* TASK BRIEF
Reproduce the first line and every line after it, exactly, through the one containing "zroad2 = lambda x, y: zr(y) - .022". Leave out the rest.

* PROVIDED DATA
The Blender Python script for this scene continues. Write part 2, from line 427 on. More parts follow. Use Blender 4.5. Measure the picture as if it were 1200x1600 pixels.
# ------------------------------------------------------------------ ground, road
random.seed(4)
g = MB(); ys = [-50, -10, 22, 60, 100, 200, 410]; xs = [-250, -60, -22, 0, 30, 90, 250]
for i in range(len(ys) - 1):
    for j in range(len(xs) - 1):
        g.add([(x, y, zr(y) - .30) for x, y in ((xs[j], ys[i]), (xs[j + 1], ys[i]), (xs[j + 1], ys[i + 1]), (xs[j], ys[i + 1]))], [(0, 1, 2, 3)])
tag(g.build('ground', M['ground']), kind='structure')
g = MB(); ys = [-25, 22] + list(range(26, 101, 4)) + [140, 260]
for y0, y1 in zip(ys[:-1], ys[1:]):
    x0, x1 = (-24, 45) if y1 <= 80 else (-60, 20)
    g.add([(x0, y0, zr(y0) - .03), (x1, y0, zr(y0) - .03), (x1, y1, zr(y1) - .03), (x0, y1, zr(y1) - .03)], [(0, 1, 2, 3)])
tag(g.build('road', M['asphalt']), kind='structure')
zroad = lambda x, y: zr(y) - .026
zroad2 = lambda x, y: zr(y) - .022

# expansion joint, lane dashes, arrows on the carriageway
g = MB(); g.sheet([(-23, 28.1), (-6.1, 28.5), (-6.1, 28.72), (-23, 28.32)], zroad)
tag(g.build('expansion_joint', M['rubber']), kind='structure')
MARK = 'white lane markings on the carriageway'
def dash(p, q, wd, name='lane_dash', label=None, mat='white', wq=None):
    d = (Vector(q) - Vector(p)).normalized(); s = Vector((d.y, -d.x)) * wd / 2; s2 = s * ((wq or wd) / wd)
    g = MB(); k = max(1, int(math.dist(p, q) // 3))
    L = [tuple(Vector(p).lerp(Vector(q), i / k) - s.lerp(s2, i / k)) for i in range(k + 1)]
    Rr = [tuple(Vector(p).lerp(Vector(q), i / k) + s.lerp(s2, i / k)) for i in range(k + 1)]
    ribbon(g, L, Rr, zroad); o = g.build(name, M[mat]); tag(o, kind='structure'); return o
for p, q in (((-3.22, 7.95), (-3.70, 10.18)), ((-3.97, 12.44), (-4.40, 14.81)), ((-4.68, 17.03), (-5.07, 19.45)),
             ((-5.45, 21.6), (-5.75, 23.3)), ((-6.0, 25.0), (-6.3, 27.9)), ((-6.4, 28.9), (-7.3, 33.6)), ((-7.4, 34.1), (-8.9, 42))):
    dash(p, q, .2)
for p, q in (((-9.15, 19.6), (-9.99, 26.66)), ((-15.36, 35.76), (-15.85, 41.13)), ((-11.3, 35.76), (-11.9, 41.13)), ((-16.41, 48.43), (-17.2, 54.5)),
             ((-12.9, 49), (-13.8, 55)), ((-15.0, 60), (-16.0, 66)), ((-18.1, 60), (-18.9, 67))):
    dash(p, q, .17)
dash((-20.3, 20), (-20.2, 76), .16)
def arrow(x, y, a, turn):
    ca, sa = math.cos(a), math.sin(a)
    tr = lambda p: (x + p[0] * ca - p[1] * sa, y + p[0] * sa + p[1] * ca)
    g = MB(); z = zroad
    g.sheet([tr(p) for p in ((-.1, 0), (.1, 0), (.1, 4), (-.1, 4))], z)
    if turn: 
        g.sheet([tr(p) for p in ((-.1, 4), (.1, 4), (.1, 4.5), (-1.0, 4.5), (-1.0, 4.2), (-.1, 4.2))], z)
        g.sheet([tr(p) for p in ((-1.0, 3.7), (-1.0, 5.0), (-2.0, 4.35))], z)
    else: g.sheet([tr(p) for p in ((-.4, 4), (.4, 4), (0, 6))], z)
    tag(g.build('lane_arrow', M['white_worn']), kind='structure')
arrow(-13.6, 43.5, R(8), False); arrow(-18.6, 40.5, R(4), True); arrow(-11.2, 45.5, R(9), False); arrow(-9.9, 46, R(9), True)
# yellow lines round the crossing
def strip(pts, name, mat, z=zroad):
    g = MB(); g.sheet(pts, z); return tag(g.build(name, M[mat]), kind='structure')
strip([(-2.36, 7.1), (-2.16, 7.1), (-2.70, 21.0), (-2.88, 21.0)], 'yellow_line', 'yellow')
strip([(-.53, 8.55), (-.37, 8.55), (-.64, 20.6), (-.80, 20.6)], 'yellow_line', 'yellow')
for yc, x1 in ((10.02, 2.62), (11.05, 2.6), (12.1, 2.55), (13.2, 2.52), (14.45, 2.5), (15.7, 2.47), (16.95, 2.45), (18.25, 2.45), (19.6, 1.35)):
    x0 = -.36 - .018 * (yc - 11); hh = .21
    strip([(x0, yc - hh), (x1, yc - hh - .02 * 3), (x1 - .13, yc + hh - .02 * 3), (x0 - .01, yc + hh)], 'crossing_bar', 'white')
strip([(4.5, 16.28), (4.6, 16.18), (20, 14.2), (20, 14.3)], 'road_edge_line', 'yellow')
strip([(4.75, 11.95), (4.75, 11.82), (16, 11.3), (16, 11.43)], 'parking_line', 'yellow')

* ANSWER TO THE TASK
The Blender Python script for this scene continues. Write part 2, from line 427 on. More parts follow. Use Blender 4.5. Measure the picture as if it were 1200x1600 pixels.
# ------------------------------------------------------------------ ground, road
random.seed(4)
g = MB(); ys = [-50, -10, 22, 60, 100, 200, 410]; xs = [-250, -60, -22, 0, 30, 90, 250]
for i in range(len(ys) - 1):
    for j in range(len(xs) - 1):
        g.add([(x, y, zr(y) - .30) for x, y in ((xs[j], ys[i]), (xs[j + 1], ys[i]), (xs[j + 1], ys[i + 1]), (xs[j], ys[i + 1]))], [(0, 1, 2, 3)])
tag(g.build('ground', M['ground']), kind='structure')
g = MB(); ys = [-25, 22] + list(range(26, 101, 4)) + [140, 260]
for y0, y1 in zip(ys[:-1], ys[1:]):
    x0, x1 = (-24, 45) if y1 <= 80 else (-60, 20)
    g.add([(x0, y0, zr(y0) - .03), (x1, y0, zr(y0) - .03), (x1, y1, zr(y1) - .03), (x0, y1, zr(y1) - .03)], [(0, 1, 2, 3)])
tag(g.build('road', M['asphalt']), kind='structure')
zroad = lambda x, y: zr(y) - .026
zroad2 = lambda x, y: zr(y) - .022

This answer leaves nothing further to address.